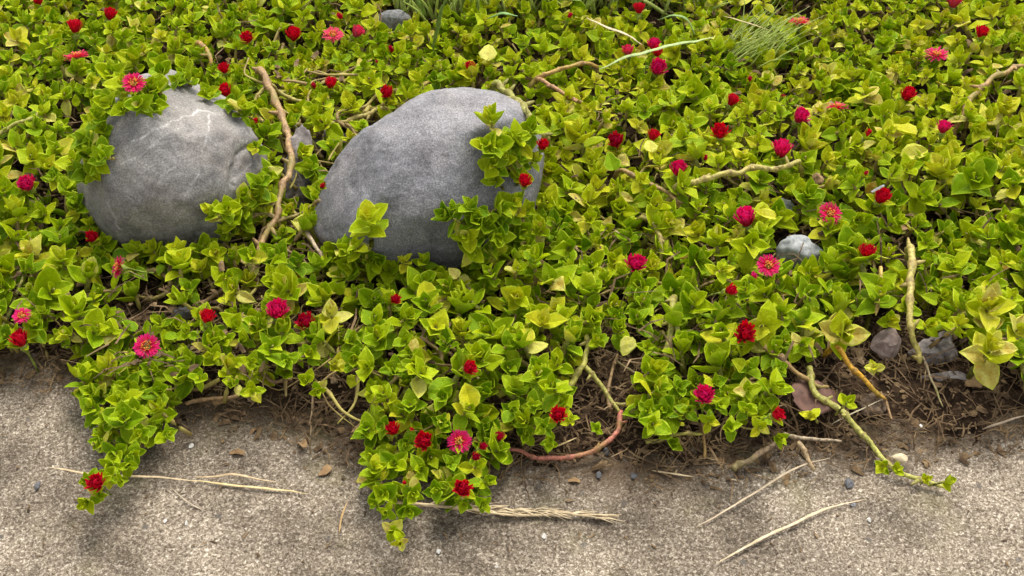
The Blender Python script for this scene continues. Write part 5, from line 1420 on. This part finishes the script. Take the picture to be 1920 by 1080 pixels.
lone_leaf('buff leaf at the blue-grey boulder\'s left edge', 660, 256, 36, .036, (0, .4, .9), 3.0, 'g', .86, 3)
lone_leaf('yellow pointed leaf above the slanting orange-red bud', 1690, 245, 60, .056, (.1, .8, .5), -1.4, 'g', .80, 4)
lone_leaf('broad orange-yellow leaf left of the dark soil hole', 1715, 292, 62, .050, (.1, .6, .7), -1.9, 'g', .86, 12)
lone_leaf('green oval leaf turned up left of the dark crimson flower', 1085, 228, 46, .058, (-.2, .7, .6), 1.3, 'g', .60, 7)
lone_leaf('grey-green wilted leaf below the dark crimson flower', 1145, 302, 46, .052, (0, .4, .9), .3, 'g', .42, 4)
lone_leaf('dark reddish dead leaf between the twig and the soil gap', 1536, 742, 100, .020, (.1, .6, .8), -1.9, 'brown', ti=3)
lone_leaf('tan triangular dead leaf on the concrete edge', 412, 752, 34, .006, (0, .8, .6), 2.6, 'tan', ti=1)
lone_leaf('curled tan scrap of stem on the concrete', 566, 828, 46, .003, (-.3, .8, .6), 2.4, 'tan', ti=5, wide=.55)
lone_leaf('torn tan leaf fragment left of the bare tan stem', 608, 884, 36, .002, (0, .8, .6), -.9, 'tan', ti=1, wide=.8)
lone_leaf('brown flat flake on the concrete right of the left tongue', 452, 850, 50, .001, (0, .75, .66), 1.5, 'tan', ti=5, wide=.4)
lone_leaf('small tan flake above the curled scrap', 473, 808, 22, .002, (0, .75, .66), -.8, 'tan', ti=5, wide=.6)
lone_leaf('brown dry flake on concrete below the arching red stem', 1082, 902, 40, .001, (0, .75, .66), 1.5, 'tan', ti=5, wide=.4)
lone_leaf('brown curled leaf under the big pale shoot', 1826, 716, 46, .012, (0, .6, .8), 1.9, 'tan', ti=3)
lone_leaf('dry buff leaf wedged by the straight brown twig', 1437, 690, 42, .024, (0, .3, .9), 2.9, 'tan', ti=5)
lone_leaf('brown crumpled leaf right of the flower with the chip', 1680, 425, 50, .036, (0, .7, .7), 1.4, 'tan', ti=7)
lone_leaf('dull red dead leaf in the shade behind the forked stem', 440, 560, 54, .012, (0, .8, .6), 1.4, 'brown', ti=3)
stone('seed_case', 'pale tan oval seed case beside the green jointed stem', 1687, 860, 32, 19, .006, mat_flat('seed_case', [(.3, (.42, .33, .19)), (.6, (.62, .52, .34))], 200, .6, .3), 41, 'seed case', .7, .08, rot=-.35)
stone('seed_case', 'brown crinkled seed head among leaves right of the long pale stem', 1533, 335, 20, 25, .048, DM['tan'], 44, 'seed head', .9, .35)
# grey chip lying in the red flower
V, F = [], []
a, b = at(1634, 360, .062), at(1658, 347, .064)
tube(V, F, [a, a.lerp(b, .5), b], [.0008, .0012, .0008], 4, .35)
tag(link('stone_chip', mesh_np('stone_chip', [tuple(v) for v in V], F, M['pebble'], False)), 'small flat grey chip stuck in a red flower', 'stone chip')
print('SHOOTS', len(shoots), 'hand', len(HAND), 'single', len(single), 'leaf verts', vo)
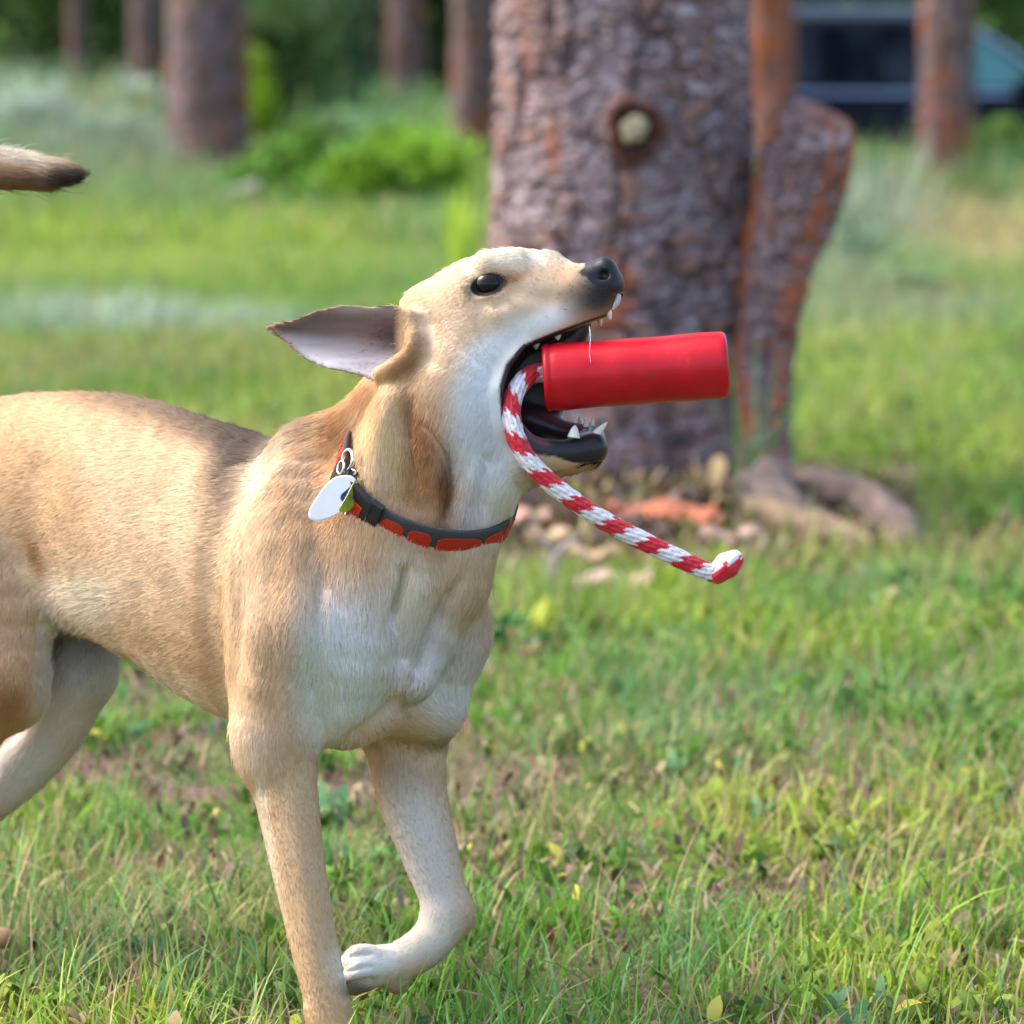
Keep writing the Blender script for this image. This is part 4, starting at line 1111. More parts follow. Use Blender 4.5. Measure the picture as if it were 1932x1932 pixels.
BV = BV0 * hw_ + BVs * (1 - hw_)
BN = vertex_normals(BV, BQ)
# camera axes (x right, y DOWN, z away) are right-handed, so outward normals carry over
test = BN[np.argmin(BV[:, 2])]
if test[2] > 0: BQ = BQ[:, ::-1]; BN = -BN

UVX = lambda P: (P[:, 0] / (1 + P[:, 2] / F) + 966, P[:, 1] / (1 + P[:, 2] / F) + 966)
def uv_of(P):
    s = 1 + P[:, 2] / F
    return P[:, 0] / s + 966, P[:, 1] / s + 966

# ---- folds, furrows and ridges of skin and muscle: (points, width, depth inwards, nearest w, farthest w)
FOLDS = [
    ([(560, 835), (470, 905), (418, 1010), (405, 1150), (418, 1280), (443, 1370)], 26, 13, -900, 400),
    ([(600, 835), (510, 905), (455, 1010), (440, 1160), (448, 1290)], 16, -7, -900, 300),
    ([(540, 960), (515, 1090), (512, 1250), (530, 1390)], 18, 4, -900, 200),
    ([(575, 960), (560, 1100), (562, 1330)], 18, -3, -900, 200),
    ([(612, 1060), (600, 1180), (590, 1330)], 14, 6, -900, 100),
    ([(770, 1050), (758, 1110), (738, 1185)], 11, 22, -900, 100),
    ([(878, 1075), (835, 1150), (800, 1230), (782, 1290)], 13, 20, -900, 100),
    ([(800, 1075), (785, 1160), (768, 1240)], 18, -8, -900, 100),
    ([(775, 1296), (735, 1336), (690, 1372), (645, 1405)], 12, 15, -900, 100),
    ([(742, 725), (722, 800), (712, 880), (715, 950)], 22, -13, -900, 60),
    ([(780, 735), (772, 800), (778, 860), (790, 930)], 10, 10, -900, 60),
    ([(690, 770), (672, 840), (665, 900)], 12, 5, -900, 60),
    ([(800, 790), (842, 850), (856, 920), (838, 990)], 9, 12, -900, 60),
    ([(930, 840), (915, 900), (918, 980)], 14, 8, -900, 60),
    ([(900, 860), (880, 930), (870, 990)], 12, -6, -900, 60),
    ([(120, 800), (80, 900), (70, 1000), (95, 1080), (130, 1140)], 30, 10, 0, 470),
    ([(345, 860), (330, 1000), (350, 1200)], 26, 4, 0, 500),
    ([(290, 900), (275, 1020), (290, 1180)], 26, 4, 0, 500),
    ([(712, 1796), (680, 1800), (646, 1806)], 5, 7, -200, 300),
    ([(712, 1820), (680, 1826), (642, 1834)], 5, 7, -200, 300),
    ([(712, 1846), (680, 1852), (648, 1858)], 5, 7, -200, 300),
    ([(905, 570), (935, 578), (965, 565)], 12, 4, -900, 0),
    ([(960, 545), (1010, 560), (1060, 560)], 16, 4, -900, 0),
    ([(995, 655), (950, 700), (935, 760)], 12, -4, -900, 0),
    ([(1000, 690), (930, 700)], 2, 0, -900, 0),
    ([(800, 590), (812, 640), (806, 700)], 16, 7, -900, 0),
    ([(600, 1560), (640, 1850)], 14, 4, -900, 100),
    ([(545, 1480), (600, 1850)], 14, -3, -900, 100),
    ([(15, 1410), (60, 1330), (85, 1280)], 12, 9, 470, 900),
]
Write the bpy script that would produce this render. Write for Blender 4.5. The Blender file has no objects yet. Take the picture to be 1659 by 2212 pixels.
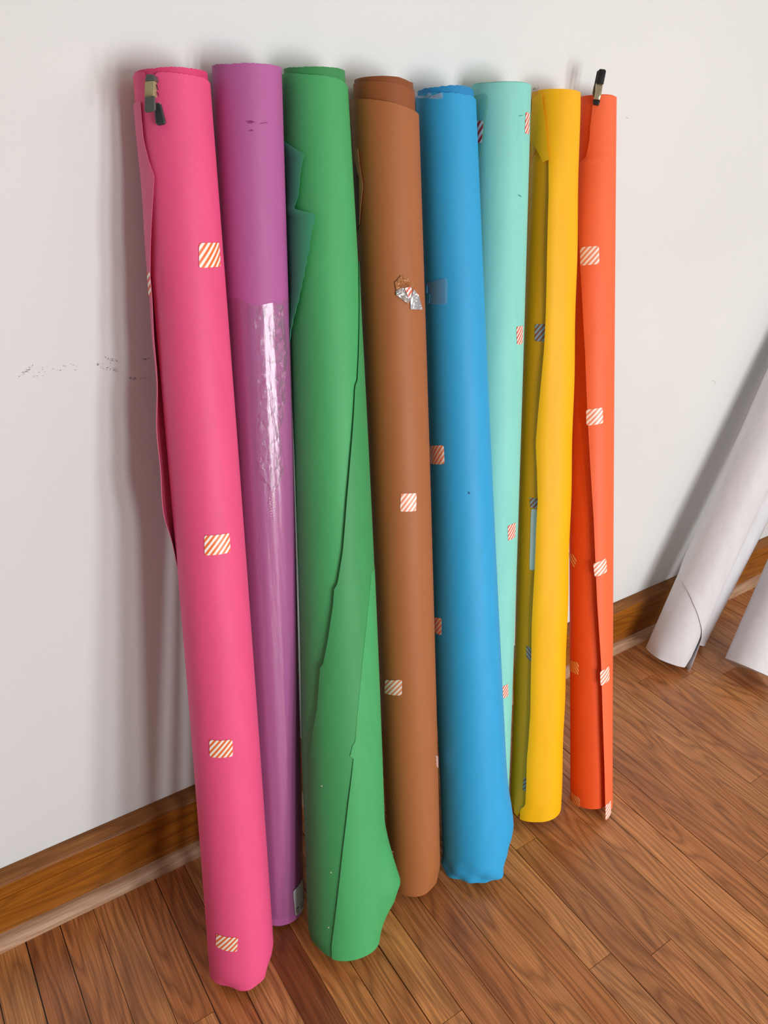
import bpy, bmesh, math, random
import numpy as np
from mathutils import Matrix, Vector
random.seed(7)
D = bpy.data
COL = bpy.context.scene.collection

# ------------------------------------------------------------------ camera
F_PX, W_PX, H_PX = 1646.53, 1659, 2212
YAW, PITCH, ROLL = -0.619089, -0.495433, 0.0539526
CAM = np.array([0.0, -0.939075, 1.2])

def cam_axes():
    f = np.array([-math.sin(YAW), math.cos(YAW), 0]); r = np.array([math.cos(YAW), math.sin(YAW), 0]); u = np.array([0, 0, 1.])
    cp, sp = math.cos(PITCH), math.sin(PITCH); f2 = f*cp + u*sp; u2 = u*cp - f*sp
    cr, sr = math.cos(ROLL), math.sin(ROLL)
    return r*cr + u2*sr, u2*cr - r*sr, f2
CR, CU, CF = cam_axes()
def ray(px):
    v = CF + CR*(px[0]-W_PX/2)/F_PX - CU*(px[1]-H_PX/2)/F_PX
    return v/np.linalg.norm(v)
def on_plane(px, p0, n):
    v = ray(px); n = np.asarray(n, float); p0 = np.asarray(p0, float)
    return CAM + v*(((p0-CAM) @ n)/(v @ n))
def on_floor(px): return on_plane(px, (0, 0, 0), (0, 0, 1))
def on_wall(px, y=0.0): return on_plane(px, (0, y, 0), (0, 1, 0))

cd = D.cameras.new('camera'); cam = D.objects.new('camera', cd); COL.objects.link(cam)
cd.sensor_fit = 'HORIZONTAL'; cd.sensor_width = 36; cd.lens = F_PX/W_PX*36; cd.clip_start = 0.01
M = Matrix.Identity(4)
for i in range(3):
    M[i][0], M[i][1], M[i][2], M[i][3] = CR[i], CU[i], -CF[i], CAM[i]
cam.matrix_world = M
bpy.context.scene.camera = cam

# ------------------------------------------------------------------ materials
def lin(c):
    return tuple(((v/255)/12.92 if v/255 <= .04045 else ((v/255+.055)/1.055)**2.4) for v in c) + (1,)
class NT:
    def __init__(s, name):
        s.m = D.materials.new(name); s.m.use_nodes = True; s.t = s.m.node_tree; s.t.nodes.clear()
        s.out = s.n('ShaderNodeOutputMaterial')
    def n(s, k, **kw):
        o = s.t.nodes.new(k)
        for a, b in kw.items():
            if a.startswith('i_'):
                o.inputs[int(a[2:])].default_value = b
            else: setattr(o, a, b)
        return o
    def l(s, a, ai, b, bi): s.t.links.new(a.outputs[ai], b.inputs[bi])
def mixrgb(g, f, a, b, blend='MIX'):
    m = g.n('ShaderNodeMix', data_type='RGBA', blend_type=blend)
    for v, i in ((f, 0), (a, 6), (b, 7)):
        if isinstance(v, tuple) and len(v) == 2 and not isinstance(v[0], (int, float)): g.l(v[0], v[1], m, i)
        else: m.inputs[i].default_value = v
    return (m, 2)
def mth(g, op, a, b=0.0, c=None):
    m = g.n('ShaderNodeMath', operation=op)
    for v, i in ((a, 0), (b, 1), (c, 2)):
        if v is None: continue
        if isinstance(v, tuple): g.l(v[0], v[1], m, i)
        else: m.inputs[i].default_value = v
    return (m, 0)
def ramp(g, src, stops):
    r = g.n('ShaderNodeValToRGB'); g.l(src[0], src[1], r, 0); e = r.color_ramp.elements
    while len(e) < len(stops): e.new(.5)
    for x, (p, c) in zip(e, stops): x.position = p; x.color = c
    return (r, 0)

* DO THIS
From the entries above, give again exactly the lines running from the line with "Keep writing the" to the line with "return P[:, 0]"; include both of those lines.

* RIGHT ANSWER
Keep writing the Blender script for this image. This is part 4, starting at line 1111. More parts follow. Use Blender 4.5. Measure the picture as if it were 1932x1932 pixels.
BV = BV0 * hw_ + BVs * (1 - hw_)
BN = vertex_normals(BV, BQ)
# camera axes (x right, y DOWN, z away) are right-handed, so outward normals carry over
test = BN[np.argmin(BV[:, 2])]
if test[2] > 0: BQ = BQ[:, ::-1]; BN = -BN

UVX = lambda P: (P[:, 0] / (1 + P[:, 2] / F) + 966, P[:, 1] / (1 + P[:, 2] / F) + 966)
def uv_of(P):
    s = 1 + P[:, 2] / F
    return P[:, 0] / s + 966, P[:, 1] / s + 966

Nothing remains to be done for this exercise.